◆ SOURCE EXCERPT:
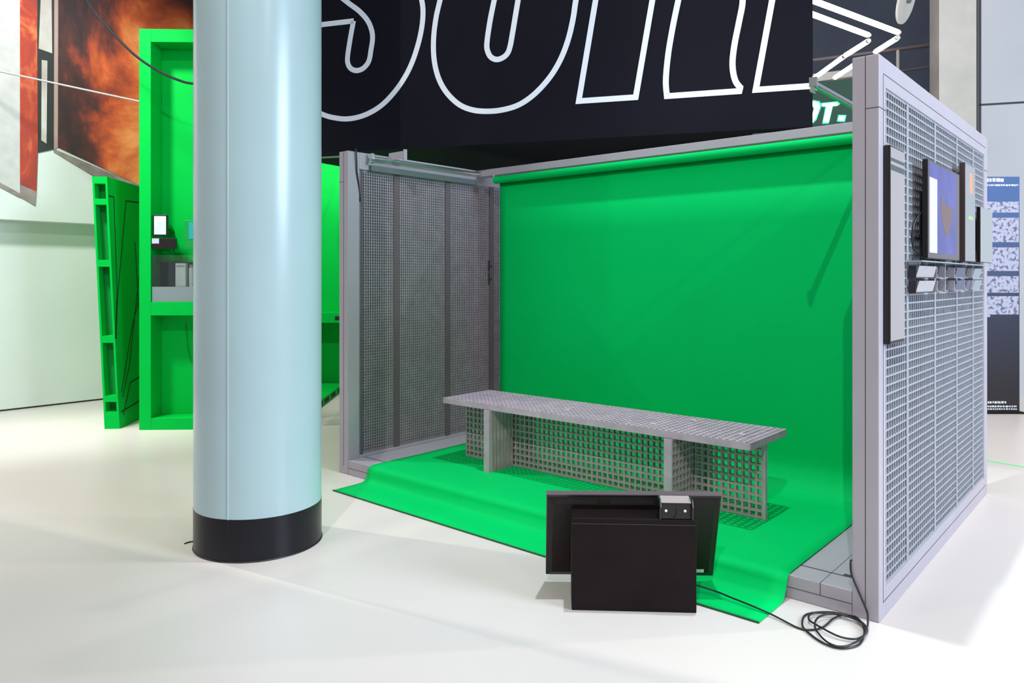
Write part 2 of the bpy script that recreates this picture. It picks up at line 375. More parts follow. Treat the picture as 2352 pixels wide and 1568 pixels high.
sen = thing('depth_sensor', 'small black sensor block with two light dots on top of the black box', 'camera', (.672+.066, 3.375, .4185), rzb)
b = MB(); oc = []
for k in range(13):
    a = PI*k/12; oc.append((-.078+.006*abs(math.cos(a)), .0+.03-.033*math.cos(a), 0))
b.box(-.067, .067, .008, .075, 0, .074); b.build('housing', M['blackg'], sen, .003)
for s_ in (-1, 1):
    b = MB(); b.prism([(s_*.067,-.0,.0),(s_*.067,.08,.0),(s_*.067,.08,.088),(s_*.067,.012,.088),(s_*.067,-.006,.055)], (s_*.009,0,0)); b.build('end_cheek', M['blackg'], sen, .002)
b = MB(); b.prism([(-.066,.002,.0745),(.066,.002,.0745),(.066,.07,.0875),(-.066,.07,.0875)], (0,0,.001)); b.build('top_plate', mat('pinkish_worn_plate', (.40,.33,.33), .5), sen)
for x in (-.045, .040):
    b = MB(); b.cyl((x,.0085,.038),(x,.006,.038), .0062, 14); b.build('light_dot', M['lens'], sen)
b = MB(); b.tube([(.0,.006,.06),(.004,.0,.04),(-.002,.0,.018),(-.012,.002,.004)], .0018, 6); b.build('thin_cable', M['cable'], sen)

# power cable with its coil
CP = [(.80,3.62,.13),(.86,3.56,.10)]
def fp(u, v, z=.006): t = (1.5-z)*FPX/(v-640); return ((u-1176)/FPX*t, t, z)
pts = [(.72,3.615,.10),(.82,3.585,.06), fp(1640,1356,.03), fp(1680,1372,.024), fp(1730,1392,.02), fp(1775,1412,.012), fp(1830,1440), fp(1860,1446), fp(1890,1440,.008), fp(1915,1420,.010), fp(1940,1412,.010),
       fp(1968,1420,.008), fp(1985,1445), fp(1975,1478), fp(1935,1488), fp(1895,1478), fp(1860,1455), fp(1843,1435), fp(1850,1412), fp(1885,1405,.012), fp(1930,1408,.016), fp(1975,1425,.014), fp(1992,1448,.012), fp(1970,1466,.012), fp(1930,1462,.014),
       fp(1885,1440,.016), fp(1858,1422,.016), fp(1866,1408,.018), fp(1900,1408,.018), fp(1950,1416,.018), fp(1985,1436,.018), fp(1982,1462,.018), fp(1940,1484,.014), fp(1900,1474,.014), fp(1872,1440,.018), fp(1882,1416,.020), fp(1920,1409,.022), fp(1965,1416,.022),
       fp(1990,1440,.022)]
pts += [fp(1993,1412,.03), (1.54,3.20,.10), (1.50,3.20,.17)]
pts = pts[:-2]+[bw(-.052,-.014,.06), bw(-.085,-.012,.13), bw(-.112,-.010,.19), bw(-.118,.0,.24), bw(-.122,.03,.235)]
b = MB(); b.tube(catmull(pts, 10), .0042, 8)
o = b.build('power_cable', M['cable']); tag(o, 'black power cable running from the television to a loose coil on the white floor', 'cable')

# ------------------------------------------------------------------ overhead sign block with outline letters
FL = Vector((-2.156,7.025,0)); FR = Vector((2.270,5.674,0)); sdv = (FR-FL).normalized(); bk = Vector((.5,.86,0)).normalized()
sg = thing('overhead_sign_block', 'huge black overhead block with white outlined italic capitals', 'sign', (FL.x, FL.y, 2.65))
b = MB(); Wd = (FR-FL)
b.prism([(0,0,0), tuple(Wd), tuple(Wd+Vector((.29,.957,0))*4.6), tuple(bk*5.0)], (0,0,3.6)); b.build('block', M['blackm'], sg)
def sp(cx, cy):                            # a point of the face plane
    u = 730+cx/2.0103; v = cy/2.0103; rx, rz = (u-1176)/FPX, -(v-640)/FPX
    n = Vector((sdv.y, -sdv.x, 0)); t = FL.dot(n)/(rx*n.x+1*n.y)
    return Vector((rx*t, t, 1.5+rz*t)) - Vector((FL.x, FL.y, 2.65))
def ribbon(mb, P, w=.046, smooth=False, closed=False):
    P = [sp(*p) for p in P]
    nf = Vector((sdv.y, -sdv.x, 0)).normalized()
    if nf.y > 0: nf = -nf
    Lp = []; Rp = []; N = len(P)
    for i in range(N):
        a = P[(i-1) % N] if (closed or i > 0) else None; c = P[(i+1) % N] if (closed or i < N-1) else None
        d1 = (P[i]-a).normalized() if a is not None else None; d2 = (c-P[i]).normalized() if c is not None else None
        if d1 is None: d1 = d2
        if d2 is None: d2 = d1
        t = (d1+d2)
        t = t.normalized() if t.length > 1e-4 else d1
        nr = nf.cross(t).normalized(); k = w/2/max(.35, nr.dot(nf.cross(d1).normalized()))
        Lp.append(P[i]+nr*k); Rp.append(P[i]-nr*k)
    e = nf*.004
    for i in range(N if closed else N-1):
        j = (i+1) % N
        mb.prism([Lp[i], Lp[j], Rp[j], Rp[i]], e)
def mir(P, sgn=1): return P
def sm(P, n=5): return [(q.x, q.y) for q in catmull([(x, y, 0) for x, y in P], n)]
letters = []
T = -560
def letter(polys):
    b = MB()
    for P in polys: ribbon(b, P)
    b.build('letter_outline', M['white'], sg)
# S
S_out = sm([(400,-250),(450,-120),(480,0),(486,60),(480,130),(462,210),(435,290),(400,360),(350,430),(290,490),(220,530),(150,548),(90,546),(22,528),(-60,480),(-130,400),(-165,300),(-170,200),(-160,135)])
S_in = [(-160,135),(165,97)]+sm([(165,97),(150,180),(138,260),(140,295),(155,318),(182,326),(212,314),(236,282),(246,230),(253,180),(249,140),(230,95),(190,50),(130,5),(20,-90),(-60,-190),(-90,-300),(-60,-420),(60,-530),(220,-570),(360,-530),(410,-430),(400,-330),(380,-300),(210,-290),(205,-350),(180,-390),(140,-380),(125,-330),(160,-270),(260,-200),(400,-250)])[1:]
letter([S_out, [(-160,135),(165,97)], S_in[1:]])
letter([[(690,T),(640,-300)]+sm([(640,-300),(565,0),(545,90),(535,180),(536,260),(548,330),(572,392),(610,445),(660,487),(720,509),(785,514),(850,508),(920,488),(982,450),(1040,395),(1090,330),(1130,255),(1160,170),(1180,80),(1192,0),(1230,-220)])[1:]+[(1290,T),(1030,T),(925,0)]+sm([(925,0),(915,60),(900,150),(888,215),(875,248),(852,268),(825,275),(800,264),(785,238),(781,200),(795,100),(815,0)])[1:]+[(920,T),(690,T)]])
letter([[(1283,0),(1205,467),(1468,449),(1545,0),(1560,-70),(1660,-80),(1665,0)]+sm([(1665,0),(1640,120),(1618,250),(1607,370),(1612,444)])[1:]+[(1946,421)]+sm([(1950,404),(1930,378),(1918,335),(1915,280),(1925,200),(1945,100),(1962,0),(1950,-100),(1990,-230),(1990,-400),(1930,-520),(1800,T)])+[(1385,T),(1283,0)]])
ex = 2283
letter([[(2200,T),(2098,0),(2022,415),(ex,397)]])
for (ca, cb) in (((-60,706),(70,703)), ((1990,608),(2140,603))):
    b = MB()
    a_ = sp(ca[0], ca[1]); c_ = sp(cb[0], cb[1]); 
    a_ = sdv*((a_).dot(sdv))+bk*.13; c_ = sdv*((c_).dot(sdv))+bk*.13
    b.cyl((a_.x,a_.y,-.012),(c_.x,c_.y,-.012), .012, 8)
    b.build('soffit_strip', mat('dull_strip', (.35,.42,.36), .5), sg)

# green led sign behind the booth
ls = thing('led_text_sign', 'dark sign panel with glowing green and white LED characters OT.', 'sign', (3.05, 7.3, 3.0), 0)
ls.rotation_euler[2] = -math.atan2(1, 3.28)
b = MB(); b.box(-.235, .62, 0, .06, -.14, .42); b.build('panel', mat('dark_green_panel', (.01,.06,.035), .5), ls)
b = MB()
for k, (s0, m_, off) in enumerate(((1.0, 'gled', 0), )): pass
def glyph(name, polys, dx, grow, y, m_):
    b = MB()
    for P in polys:
        cx = sum(p[0] for p in P)/len(P); cz = sum(p[1] for p in P)/len(P)
        Q = []
        for (x, z) in P:
            d = Vector((x-cx, z-cz)); L = d.length or 1; Q.append(((x-.07)*.86+.06+dx+d.x/L*grow, y, .02+z*.87+d.y/L*grow))
        b.prism(Q, (0, -.003, 0))
    return b.build(name, M[m_], ls)
sl = .05
Ostroke = [[(0,.02),(.05,0),(.09,.05),(.13,.17),(.12,.22),(.055,.24),(.02,.23),(.05,.20),(.07,.16),(.045,.06)],]
Tg = [[(.155,.205),(.30,.21),(.325,.19),(.315,.175),(.26,.175),(.225,0),(.165,0),(.205,.175),(.16,.175)]]
Dot = [[(.325,.01),(.38,.005),(.392,.055),(.335,.058)]]
for P in (Ostroke, Tg, Dot):
    glyph('led_halo', P, -.17, .016, -.001, 'gled'); glyph('led_character', P, -.17, .0, -.005, 'wled')  # larger green copy behind each character imitates the LED glow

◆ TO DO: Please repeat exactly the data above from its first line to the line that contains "b.build('thin_cable', M['cable'], sen)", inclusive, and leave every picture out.

◆ TASK ANSWER:
Write part 2 of the bpy script that recreates this picture. It picks up at line 375. More parts follow. Treat the picture as 2352 pixels wide and 1568 pixels high.
sen = thing('depth_sensor', 'small black sensor block with two light dots on top of the black box', 'camera', (.672+.066, 3.375, .4185), rzb)
b = MB(); oc = []
for k in range(13):
    a = PI*k/12; oc.append((-.078+.006*abs(math.cos(a)), .0+.03-.033*math.cos(a), 0))
b.box(-.067, .067, .008, .075, 0, .074); b.build('housing', M['blackg'], sen, .003)
for s_ in (-1, 1):
    b = MB(); b.prism([(s_*.067,-.0,.0),(s_*.067,.08,.0),(s_*.067,.08,.088),(s_*.067,.012,.088),(s_*.067,-.006,.055)], (s_*.009,0,0)); b.build('end_cheek', M['blackg'], sen, .002)
b = MB(); b.prism([(-.066,.002,.0745),(.066,.002,.0745),(.066,.07,.0875),(-.066,.07,.0875)], (0,0,.001)); b.build('top_plate', mat('pinkish_worn_plate', (.40,.33,.33), .5), sen)
for x in (-.045, .040):
    b = MB(); b.cyl((x,.0085,.038),(x,.006,.038), .0062, 14); b.build('light_dot', M['lens'], sen)
b = MB(); b.tube([(.0,.006,.06),(.004,.0,.04),(-.002,.0,.018),(-.012,.002,.004)], .0018, 6); b.build('thin_cable', M['cable'], sen)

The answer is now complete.